Aim
Write out all the lines again, precisely as they stand, but without the images.

Supplied material
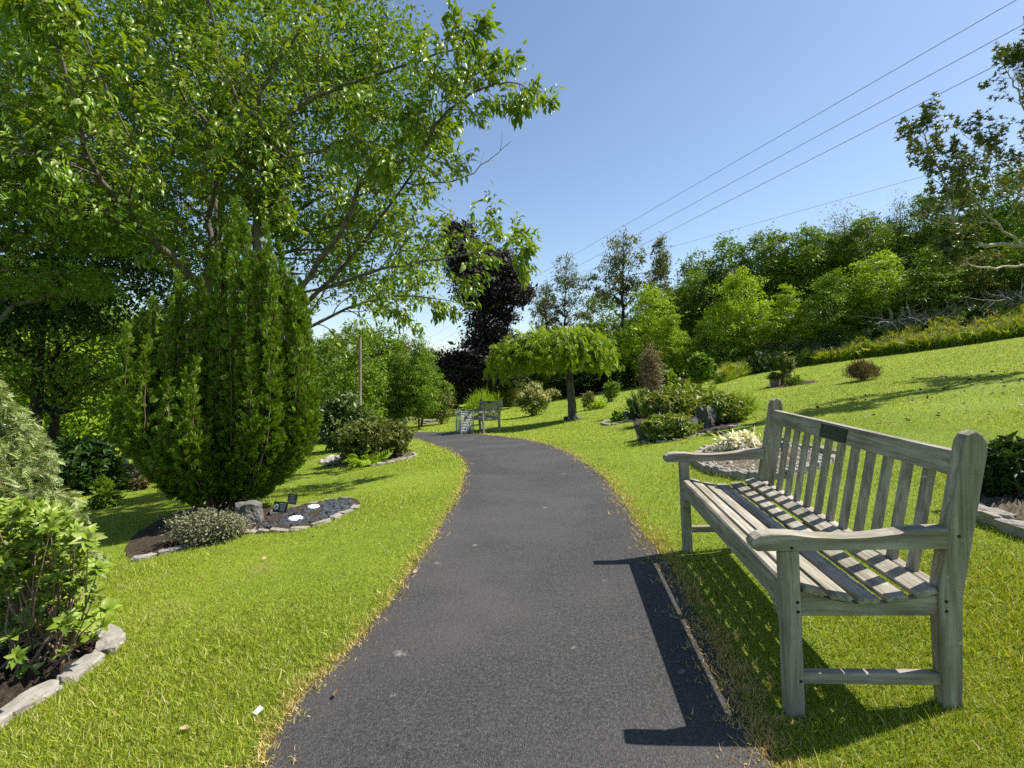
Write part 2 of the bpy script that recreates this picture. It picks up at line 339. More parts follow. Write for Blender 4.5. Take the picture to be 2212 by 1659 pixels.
# ---------------------------------------------------------------- benches
def bench(name, label, loc, basis, L=1.63):
    t = thing(name, label, 'bench'); t.matrix_world = Matrix.Translation(loc) @ basis.to_4x4()
    Wl, Wf, D, Wr = .053, .057, .551, .066; v0 = D-Wr; k = .187
    # front legs (a light taper at the foot), arms, rear posts
    for a in (0, L-Wl):
        box('front_leg', WW, t, (a, 0, -.12), (a+Wl, Wf, .561), .004)
        post = [(v0+.012, -.15), (D-.004, -.15), (D, .40), (D+.004+k*.08, .47), (D+.006+k*.44, .86), (D+.004+k*.485, .905), (D-.014+k*.50, .930), (v0+.030+k*.52, .942), (v0+.006+k*.51, .930), (v0-.003+k*.49, .905), (v0+k*.07, .48), (v0, .41)]
        prism('rear_post', WW, t, post, 'x', a, a+Wl, .006, 2)
        arm = [(-.078, .5615), (v0+.028, .560), (v0+.036, .626), (.42, .622), (.36, .612), (.27, .603), (.18, .602), (.10, .607), (.03, .617), (-.03, .621), (-.065, .617), (-.088, .604), (-.098, .588), (-.094, .571)]
        prism('armrest', WV, t, arm, 'x', a-.006, a+Wl+.007, .006, 2)
        side = [(Wf-.002, .332), (v0+.002, .332), (v0+.002, .400), (.445, .396), (.355, .376), (.268, .369), (.18, .382), (.11, .402), (Wf-.002, .418)]
        prism('side_rail', WV, t, side, 'x', a+.011, a+.041, .002)
        box('stretcher', WV, t, (a+.012, Wf-.003, .095), (a+.044, v0+.014, .134), .003)
    for s, a in ((1, Wl), (-1, L-Wl)):                      # curved brackets under the front rail
        pts = [(a-s*.003, .352)] + [(a+s*(.165-.165*math.sin(q)), .352-.125*(1-math.cos(q))) for q in np.linspace(0, PI/2, 7)]
        prism('bracket', WU, t, pts, 'y', .010, .047, .002)
    prism('front_rail', WU, t, [(.004, .352), (.046, .352), (.046, .445), (.038, .451), (.012, .451), (.004, .443)], 'x', Wl-.004, L-Wl+.004, .002)
    box('rear_rail', WU, t, (Wl-.004, v0+.004, .345), (L-Wl+.004, v0+.048, .424), .004)
    for v, w, a in ((.099, .432, -.26), (.183, .411, -.17), (.268, .400, 0), (.355, .406, .14), (.442, .425, .23)):
        bm = bmesh.new(); bbox(bm, (-.008, -.033, -.020), (L+.008, .033, 0), .004, 2)
        bmesh.ops.rotate(bm, verts=bm.verts, matrix=Matrix.Rotation(a, 3, 'X')); bmesh.ops.translate(bm, verts=bm.verts, vec=(0, v, w))
        obj('seat_slat', bm_mesh('seat_slat', bm, WU), t)
    prism('seat_support', WV, t, [(.045, .34), (v0+.005, .34), (v0+.005, .40), (.445, .396), (.355, .376), (.268, .369), (.18, .382), (.11, .402), (.045, .41)], 'x', L/2-.02, L/2+.02, .002)
    vv = lambda w: v0+k*(w-.42)
    prism('top_rail', WU, t, [(vv(.79)+.008, .79), (vv(.79)+.040, .786), (vv(.866)+.044, .862), (vv(.866)+.036, .870), (vv(.866)+.012, .869), (vv(.866)+.008, .863)], 'x', Wl-.004, L-Wl+.004, .002)
    n = 12; pitch = (L-2*Wl)/(n+1)
    for q in range(n):
        c = Wl+pitch*(q+1)
        prism('back_slat', WW, t, [(vv(.42)+.014, .42), (vv(.42)+.034, .42), (vv(.792)+.034, .792), (vv(.792)+.014, .792)], 'x', c-.0235, c+.0235, .004, 2)
    # memorial plate with engraved lines
    pl = prism('memorial_plaque', PLQ, t, [(vv(.797)+.001, .797), (vv(.797)+.0075, .797), (vv(.863)+.0075, .863), (vv(.863)+.001, .863)], 'x', L/2-.118, L/2+.118, .001)
    bm = bmesh.new()
    for r, (wd) in enumerate((.15, .05, .16, .13, .17, .10)):
        z = .853-r*.0095; x = L/2+wd/2
        while x > L/2-wd/2:
            w = random.uniform(.006, .016); bbox(bm, (x-w, vv(z)-.0008, z-.0035), (x, vv(z)+.002, z)); x -= w+.004
    obj('engraving', bm_mesh('engraving', bm, INKD), pl)
    for a, s in ((0, -1), (L, 1)):
        for v, w in ((.030, .573), (.045, .385), (.045, .352), (v0+.022, .385), (v0+.022, .352), (.046, .112), (v0+.065, .60)):
            bm = bmesh.new(); rr = bmesh.ops.create_cone(bm, cap_ends=True, segments=12, radius1=.0055, radius2=.0055, depth=.0024)
            bmesh.ops.rotate(bm, verts=rr['verts'], matrix=Matrix.Rotation(PI/2, 3, 'Y')); bmesh.ops.translate(bm, verts=rr['verts'], vec=(a+s*(.006 if w == .573 else 0), v, w)); obj('dowel', bm_mesh('dowel', bm, BARKD), t)
    return t
def basis(yaw, tilt, pit):
    cy_, sy_ = math.cos(yaw), math.sin(yaw)
    u = Vector((sy_*math.cos(pit), cy_*math.cos(pit), math.sin(pit))); v = Vector((cy_, -sy_, 0)); w = v.cross(u)
    return Matrix((u, v*math.cos(tilt)+w*math.sin(tilt), w*math.cos(tilt)-v*math.sin(tilt))).transposed()
B1 = basis(.108, .054, .022)
bench('garden_bench', 'large weathered teak bench with a black plaque, beside the path in front', Vector((.9417, 1.7266, -1.154)), B1)
fb = G(1044, 936.5)
bench('garden_bench', 'small-looking distant teak bench at the bend of the path by the wire cage', fb+Vector((0, 0, .015)), basis(-.43, .05, -.04))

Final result
Write part 2 of the bpy script that recreates this picture. It picks up at line 339. More parts follow. Write for Blender 4.5. Take the picture to be 2212 by 1659 pixels.
# ---------------------------------------------------------------- benches
def bench(name, label, loc, basis, L=1.63):
    t = thing(name, label, 'bench'); t.matrix_world = Matrix.Translation(loc) @ basis.to_4x4()
    Wl, Wf, D, Wr = .053, .057, .551, .066; v0 = D-Wr; k = .187
    # front legs (a light taper at the foot), arms, rear posts
    for a in (0, L-Wl):
        box('front_leg', WW, t, (a, 0, -.12), (a+Wl, Wf, .561), .004)
        post = [(v0+.012, -.15), (D-.004, -.15), (D, .40), (D+.004+k*.08, .47), (D+.006+k*.44, .86), (D+.004+k*.485, .905), (D-.014+k*.50, .930), (v0+.030+k*.52, .942), (v0+.006+k*.51, .930), (v0-.003+k*.49, .905), (v0+k*.07, .48), (v0, .41)]
        prism('rear_post', WW, t, post, 'x', a, a+Wl, .006, 2)
        arm = [(-.078, .5615), (v0+.028, .560), (v0+.036, .626), (.42, .622), (.36, .612), (.27, .603), (.18, .602), (.10, .607), (.03, .617), (-.03, .621), (-.065, .617), (-.088, .604), (-.098, .588), (-.094, .571)]
        prism('armrest', WV, t, arm, 'x', a-.006, a+Wl+.007, .006, 2)
        side = [(Wf-.002, .332), (v0+.002, .332), (v0+.002, .400), (.445, .396), (.355, .376), (.268, .369), (.18, .382), (.11, .402), (Wf-.002, .418)]
        prism('side_rail', WV, t, side, 'x', a+.011, a+.041, .002)
        box('stretcher', WV, t, (a+.012, Wf-.003, .095), (a+.044, v0+.014, .134), .003)
    for s, a in ((1, Wl), (-1, L-Wl)):                      # curved brackets under the front rail
        pts = [(a-s*.003, .352)] + [(a+s*(.165-.165*math.sin(q)), .352-.125*(1-math.cos(q))) for q in np.linspace(0, PI/2, 7)]
        prism('bracket', WU, t, pts, 'y', .010, .047, .002)
    prism('front_rail', WU, t, [(.004, .352), (.046, .352), (.046, .445), (.038, .451), (.012, .451), (.004, .443)], 'x', Wl-.004, L-Wl+.004, .002)
    box('rear_rail', WU, t, (Wl-.004, v0+.004, .345), (L-Wl+.004, v0+.048, .424), .004)
    for v, w, a in ((.099, .432, -.26), (.183, .411, -.17), (.268, .400, 0), (.355, .406, .14), (.442, .425, .23)):
        bm = bmesh.new(); bbox(bm, (-.008, -.033, -.020), (L+.008, .033, 0), .004, 2)
        bmesh.ops.rotate(bm, verts=bm.verts, matrix=Matrix.Rotation(a, 3, 'X')); bmesh.ops.translate(bm, verts=bm.verts, vec=(0, v, w))
        obj('seat_slat', bm_mesh('seat_slat', bm, WU), t)
    prism('seat_support', WV, t, [(.045, .34), (v0+.005, .34), (v0+.005, .40), (.445, .396), (.355, .376), (.268, .369), (.18, .382), (.11, .402), (.045, .41)], 'x', L/2-.02, L/2+.02, .002)
    vv = lambda w: v0+k*(w-.42)
    prism('top_rail', WU, t, [(vv(.79)+.008, .79), (vv(.79)+.040, .786), (vv(.866)+.044, .862), (vv(.866)+.036, .870), (vv(.866)+.012, .869), (vv(.866)+.008, .863)], 'x', Wl-.004, L-Wl+.004, .002)
    n = 12; pitch = (L-2*Wl)/(n+1)
    for q in range(n):
        c = Wl+pitch*(q+1)
        prism('back_slat', WW, t, [(vv(.42)+.014, .42), (vv(.42)+.034, .42), (vv(.792)+.034, .792), (vv(.792)+.014, .792)], 'x', c-.0235, c+.0235, .004, 2)
    # memorial plate with engraved lines
    pl = prism('memorial_plaque', PLQ, t, [(vv(.797)+.001, .797), (vv(.797)+.0075, .797), (vv(.863)+.0075, .863), (vv(.863)+.001, .863)], 'x', L/2-.118, L/2+.118, .001)
    bm = bmesh.new()
    for r, (wd) in enumerate((.15, .05, .16, .13, .17, .10)):
        z = .853-r*.0095; x = L/2+wd/2
        while x > L/2-wd/2:
            w = random.uniform(.006, .016); bbox(bm, (x-w, vv(z)-.0008, z-.0035), (x, vv(z)+.002, z)); x -= w+.004
    obj('engraving', bm_mesh('engraving', bm, INKD), pl)
    for a, s in ((0, -1), (L, 1)):
        for v, w in ((.030, .573), (.045, .385), (.045, .352), (v0+.022, .385), (v0+.022, .352), (.046, .112), (v0+.065, .60)):
            bm = bmesh.new(); rr = bmesh.ops.create_cone(bm, cap_ends=True, segments=12, radius1=.0055, radius2=.0055, depth=.0024)
            bmesh.ops.rotate(bm, verts=rr['verts'], matrix=Matrix.Rotation(PI/2, 3, 'Y')); bmesh.ops.translate(bm, verts=rr['verts'], vec=(a+s*(.006 if w == .573 else 0), v, w)); obj('dowel', bm_mesh('dowel', bm, BARKD), t)
    return t
def basis(yaw, tilt, pit):
    cy_, sy_ = math.cos(yaw), math.sin(yaw)
    u = Vector((sy_*math.cos(pit), cy_*math.cos(pit), math.sin(pit))); v = Vector((cy_, -sy_, 0)); w = v.cross(u)
    return Matrix((u, v*math.cos(tilt)+w*math.sin(tilt), w*math.cos(tilt)-v*math.sin(tilt))).transposed()
B1 = basis(.108, .054, .022)
bench('garden_bench', 'large weathered teak bench with a black plaque, beside the path in front', Vector((.9417, 1.7266, -1.154)), B1)
fb = G(1044, 936.5)
bench('garden_bench', 'small-looking distant teak bench at the bend of the path by the wire cage', fb+Vector((0, 0, .015)), basis(-.43, .05, -.04))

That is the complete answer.